Data segment:
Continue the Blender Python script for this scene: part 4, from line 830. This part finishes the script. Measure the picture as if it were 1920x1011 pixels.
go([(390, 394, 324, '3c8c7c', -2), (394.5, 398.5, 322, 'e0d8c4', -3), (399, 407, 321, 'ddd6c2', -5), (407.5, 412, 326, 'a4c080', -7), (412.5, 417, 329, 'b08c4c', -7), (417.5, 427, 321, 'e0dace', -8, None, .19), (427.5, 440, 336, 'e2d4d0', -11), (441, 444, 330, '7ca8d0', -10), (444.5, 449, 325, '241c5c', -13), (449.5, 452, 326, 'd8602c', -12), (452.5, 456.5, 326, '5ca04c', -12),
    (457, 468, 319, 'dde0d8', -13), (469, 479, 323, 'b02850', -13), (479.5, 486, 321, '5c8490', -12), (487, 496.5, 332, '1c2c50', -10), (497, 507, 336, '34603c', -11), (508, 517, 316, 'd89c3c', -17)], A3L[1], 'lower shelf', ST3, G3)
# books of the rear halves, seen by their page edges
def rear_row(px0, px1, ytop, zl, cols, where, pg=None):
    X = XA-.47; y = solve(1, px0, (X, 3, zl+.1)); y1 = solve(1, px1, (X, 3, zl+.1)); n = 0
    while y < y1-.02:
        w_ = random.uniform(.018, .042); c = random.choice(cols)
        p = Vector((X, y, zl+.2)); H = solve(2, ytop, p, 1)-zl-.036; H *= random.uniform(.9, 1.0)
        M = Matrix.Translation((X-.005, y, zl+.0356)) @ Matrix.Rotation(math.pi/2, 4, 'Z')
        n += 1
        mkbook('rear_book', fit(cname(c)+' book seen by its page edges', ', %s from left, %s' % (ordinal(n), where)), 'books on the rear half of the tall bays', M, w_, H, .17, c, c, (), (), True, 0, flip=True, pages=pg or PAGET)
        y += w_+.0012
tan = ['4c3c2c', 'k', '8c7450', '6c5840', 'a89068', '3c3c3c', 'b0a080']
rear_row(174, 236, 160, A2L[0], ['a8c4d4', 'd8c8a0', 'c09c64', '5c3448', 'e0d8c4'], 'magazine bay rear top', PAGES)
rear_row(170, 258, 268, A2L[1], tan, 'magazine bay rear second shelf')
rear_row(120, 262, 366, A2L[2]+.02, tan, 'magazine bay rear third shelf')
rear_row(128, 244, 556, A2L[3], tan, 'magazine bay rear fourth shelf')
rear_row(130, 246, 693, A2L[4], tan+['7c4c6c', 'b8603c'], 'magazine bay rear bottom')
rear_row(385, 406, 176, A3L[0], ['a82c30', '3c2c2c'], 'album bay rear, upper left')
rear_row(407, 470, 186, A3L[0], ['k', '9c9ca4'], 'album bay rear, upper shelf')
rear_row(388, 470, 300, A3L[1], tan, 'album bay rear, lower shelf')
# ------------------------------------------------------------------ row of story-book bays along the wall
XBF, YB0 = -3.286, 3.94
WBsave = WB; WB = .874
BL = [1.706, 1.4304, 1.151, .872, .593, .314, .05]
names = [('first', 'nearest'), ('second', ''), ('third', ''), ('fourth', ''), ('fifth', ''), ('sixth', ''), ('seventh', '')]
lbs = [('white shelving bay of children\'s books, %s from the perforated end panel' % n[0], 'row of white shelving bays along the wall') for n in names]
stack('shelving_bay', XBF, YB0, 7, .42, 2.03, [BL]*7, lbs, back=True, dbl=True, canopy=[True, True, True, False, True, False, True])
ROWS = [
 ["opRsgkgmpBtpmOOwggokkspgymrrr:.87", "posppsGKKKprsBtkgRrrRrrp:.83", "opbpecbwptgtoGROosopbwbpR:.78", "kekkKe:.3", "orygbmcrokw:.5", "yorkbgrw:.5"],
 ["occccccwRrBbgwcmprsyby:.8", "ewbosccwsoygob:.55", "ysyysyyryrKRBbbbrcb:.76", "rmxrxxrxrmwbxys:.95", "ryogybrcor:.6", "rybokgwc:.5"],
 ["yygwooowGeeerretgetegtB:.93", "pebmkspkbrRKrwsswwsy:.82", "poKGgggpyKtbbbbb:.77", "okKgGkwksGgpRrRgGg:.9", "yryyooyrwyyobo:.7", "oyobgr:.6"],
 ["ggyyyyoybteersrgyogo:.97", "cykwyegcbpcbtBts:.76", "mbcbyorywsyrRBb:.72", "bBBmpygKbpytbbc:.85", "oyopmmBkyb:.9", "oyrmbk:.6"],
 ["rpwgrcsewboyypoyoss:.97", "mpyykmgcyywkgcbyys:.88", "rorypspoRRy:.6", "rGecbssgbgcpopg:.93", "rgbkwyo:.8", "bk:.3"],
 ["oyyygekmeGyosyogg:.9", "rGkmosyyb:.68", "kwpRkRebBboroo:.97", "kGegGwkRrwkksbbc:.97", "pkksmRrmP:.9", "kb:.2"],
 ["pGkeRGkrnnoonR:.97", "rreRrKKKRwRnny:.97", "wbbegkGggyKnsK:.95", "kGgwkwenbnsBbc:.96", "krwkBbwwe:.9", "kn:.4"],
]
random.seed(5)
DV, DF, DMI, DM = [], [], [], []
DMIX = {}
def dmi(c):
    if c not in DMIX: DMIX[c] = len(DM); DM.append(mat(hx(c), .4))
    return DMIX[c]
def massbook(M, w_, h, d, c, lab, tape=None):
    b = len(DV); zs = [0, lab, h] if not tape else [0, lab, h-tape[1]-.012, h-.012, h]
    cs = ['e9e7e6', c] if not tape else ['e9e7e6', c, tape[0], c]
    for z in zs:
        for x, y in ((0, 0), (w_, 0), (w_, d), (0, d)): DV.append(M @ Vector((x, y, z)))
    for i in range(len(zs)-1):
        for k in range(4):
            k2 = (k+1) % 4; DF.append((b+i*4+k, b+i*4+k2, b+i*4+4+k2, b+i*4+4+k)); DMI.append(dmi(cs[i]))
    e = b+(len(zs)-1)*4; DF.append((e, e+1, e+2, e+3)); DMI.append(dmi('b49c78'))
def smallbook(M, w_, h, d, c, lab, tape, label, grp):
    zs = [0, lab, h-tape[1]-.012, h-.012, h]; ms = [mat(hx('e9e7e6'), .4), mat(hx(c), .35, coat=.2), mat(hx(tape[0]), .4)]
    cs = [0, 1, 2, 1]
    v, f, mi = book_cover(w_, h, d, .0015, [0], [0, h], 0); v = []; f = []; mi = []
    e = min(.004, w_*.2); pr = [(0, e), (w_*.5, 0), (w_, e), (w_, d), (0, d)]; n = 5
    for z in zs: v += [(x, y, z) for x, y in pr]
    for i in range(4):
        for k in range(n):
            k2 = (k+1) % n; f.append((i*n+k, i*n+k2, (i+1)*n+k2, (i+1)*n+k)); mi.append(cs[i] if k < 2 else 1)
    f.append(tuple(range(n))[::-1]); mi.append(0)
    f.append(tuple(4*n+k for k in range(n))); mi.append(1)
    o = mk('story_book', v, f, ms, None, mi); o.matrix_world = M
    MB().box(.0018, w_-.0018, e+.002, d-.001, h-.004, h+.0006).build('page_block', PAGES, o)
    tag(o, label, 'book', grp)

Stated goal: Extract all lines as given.

Reply to the task:
Continue the Blender Python script for this scene: part 4, from line 830. This part finishes the script. Measure the picture as if it were 1920x1011 pixels.
go([(390, 394, 324, '3c8c7c', -2), (394.5, 398.5, 322, 'e0d8c4', -3), (399, 407, 321, 'ddd6c2', -5), (407.5, 412, 326, 'a4c080', -7), (412.5, 417, 329, 'b08c4c', -7), (417.5, 427, 321, 'e0dace', -8, None, .19), (427.5, 440, 336, 'e2d4d0', -11), (441, 444, 330, '7ca8d0', -10), (444.5, 449, 325, '241c5c', -13), (449.5, 452, 326, 'd8602c', -12), (452.5, 456.5, 326, '5ca04c', -12),
    (457, 468, 319, 'dde0d8', -13), (469, 479, 323, 'b02850', -13), (479.5, 486, 321, '5c8490', -12), (487, 496.5, 332, '1c2c50', -10), (497, 507, 336, '34603c', -11), (508, 517, 316, 'd89c3c', -17)], A3L[1], 'lower shelf', ST3, G3)
# books of the rear halves, seen by their page edges
def rear_row(px0, px1, ytop, zl, cols, where, pg=None):
    X = XA-.47; y = solve(1, px0, (X, 3, zl+.1)); y1 = solve(1, px1, (X, 3, zl+.1)); n = 0
    while y < y1-.02:
        w_ = random.uniform(.018, .042); c = random.choice(cols)
        p = Vector((X, y, zl+.2)); H = solve(2, ytop, p, 1)-zl-.036; H *= random.uniform(.9, 1.0)
        M = Matrix.Translation((X-.005, y, zl+.0356)) @ Matrix.Rotation(math.pi/2, 4, 'Z')
        n += 1
        mkbook('rear_book', fit(cname(c)+' book seen by its page edges', ', %s from left, %s' % (ordinal(n), where)), 'books on the rear half of the tall bays', M, w_, H, .17, c, c, (), (), True, 0, flip=True, pages=pg or PAGET)
        y += w_+.0012
tan = ['4c3c2c', 'k', '8c7450', '6c5840', 'a89068', '3c3c3c', 'b0a080']
rear_row(174, 236, 160, A2L[0], ['a8c4d4', 'd8c8a0', 'c09c64', '5c3448', 'e0d8c4'], 'magazine bay rear top', PAGES)
rear_row(170, 258, 268, A2L[1], tan, 'magazine bay rear second shelf')
rear_row(120, 262, 366, A2L[2]+.02, tan, 'magazine bay rear third shelf')
rear_row(128, 244, 556, A2L[3], tan, 'magazine bay rear fourth shelf')
rear_row(130, 246, 693, A2L[4], tan+['7c4c6c', 'b8603c'], 'magazine bay rear bottom')
rear_row(385, 406, 176, A3L[0], ['a82c30', '3c2c2c'], 'album bay rear, upper left')
rear_row(407, 470, 186, A3L[0], ['k', '9c9ca4'], 'album bay rear, upper shelf')
rear_row(388, 470, 300, A3L[1], tan, 'album bay rear, lower shelf')
# ------------------------------------------------------------------ row of story-book bays along the wall
XBF, YB0 = -3.286, 3.94
WBsave = WB; WB = .874
BL = [1.706, 1.4304, 1.151, .872, .593, .314, .05]
names = [('first', 'nearest'), ('second', ''), ('third', ''), ('fourth', ''), ('fifth', ''), ('sixth', ''), ('seventh', '')]
lbs = [('white shelving bay of children\'s books, %s from the perforated end panel' % n[0], 'row of white shelving bays along the wall') for n in names]
stack('shelving_bay', XBF, YB0, 7, .42, 2.03, [BL]*7, lbs, back=True, dbl=True, canopy=[True, True, True, False, True, False, True])
ROWS = [
 ["opRsgkgmpBtpmOOwggokkspgymrrr:.87", "posppsGKKKprsBtkgRrrRrrp:.83", "opbpecbwptgtoGROosopbwbpR:.78", "kekkKe:.3", "orygbmcrokw:.5", "yorkbgrw:.5"],
 ["occccccwRrBbgwcmprsyby:.8", "ewbosccwsoygob:.55", "ysyysyyryrKRBbbbrcb:.76", "rmxrxxrxrmwbxys:.95", "ryogybrcor:.6", "rybokgwc:.5"],
 ["yygwooowGeeerretgetegtB:.93", "pebmkspkbrRKrwsswwsy:.82", "poKGgggpyKtbbbbb:.77", "okKgGkwksGgpRrRgGg:.9", "yryyooyrwyyobo:.7", "oyobgr:.6"],
 ["ggyyyyoybteersrgyogo:.97", "cykwyegcbpcbtBts:.76", "mbcbyorywsyrRBb:.72", "bBBmpygKbpytbbc:.85", "oyopmmBkyb:.9", "oyrmbk:.6"],
 ["rpwgrcsewboyypoyoss:.97", "mpyykmgcyywkgcbyys:.88", "rorypspoRRy:.6", "rGecbssgbgcpopg:.93", "rgbkwyo:.8", "bk:.3"],
 ["oyyygekmeGyosyogg:.9", "rGkmosyyb:.68", "kwpRkRebBboroo:.97", "kGegGwkRrwkksbbc:.97", "pkksmRrmP:.9", "kb:.2"],
 ["pGkeRGkrnnoonR:.97", "rreRrKKKRwRnny:.97", "wbbegkGggyKnsK:.95", "kGgwkwenbnsBbc:.96", "krwkBbwwe:.9", "kn:.4"],
]
random.seed(5)
DV, DF, DMI, DM = [], [], [], []
DMIX = {}
def dmi(c):
    if c not in DMIX: DMIX[c] = len(DM); DM.append(mat(hx(c), .4))
    return DMIX[c]
def massbook(M, w_, h, d, c, lab, tape=None):
    b = len(DV); zs = [0, lab, h] if not tape else [0, lab, h-tape[1]-.012, h-.012, h]
    cs = ['e9e7e6', c] if not tape else ['e9e7e6', c, tape[0], c]
    for z in zs:
        for x, y in ((0, 0), (w_, 0), (w_, d), (0, d)): DV.append(M @ Vector((x, y, z)))
    for i in range(len(zs)-1):
        for k in range(4):
            k2 = (k+1) % 4; DF.append((b+i*4+k, b+i*4+k2, b+i*4+4+k2, b+i*4+4+k)); DMI.append(dmi(cs[i]))
    e = b+(len(zs)-1)*4; DF.append((e, e+1, e+2, e+3)); DMI.append(dmi('b49c78'))
def smallbook(M, w_, h, d, c, lab, tape, label, grp):
    zs = [0, lab, h-tape[1]-.012, h-.012, h]; ms = [mat(hx('e9e7e6'), .4), mat(hx(c), .35, coat=.2), mat(hx(tape[0]), .4)]
    cs = [0, 1, 2, 1]
    v, f, mi = book_cover(w_, h, d, .0015, [0], [0, h], 0); v = []; f = []; mi = []
    e = min(.004, w_*.2); pr = [(0, e), (w_*.5, 0), (w_, e), (w_, d), (0, d)]; n = 5
    for z in zs: v += [(x, y, z) for x, y in pr]
    for i in range(4):
        for k in range(n):
            k2 = (k+1) % n; f.append((i*n+k, i*n+k2, (i+1)*n+k2, (i+1)*n+k)); mi.append(cs[i] if k < 2 else 1)
    f.append(tuple(range(n))[::-1]); mi.append(0)
    f.append(tuple(4*n+k for k in range(n))); mi.append(1)
    o = mk('story_book', v, f, ms, None, mi); o.matrix_world = M
    MB().box(.0018, w_-.0018, e+.002, d-.001, h-.004, h+.0006).build('page_block', PAGES, o)
    tag(o, label, 'book', grp)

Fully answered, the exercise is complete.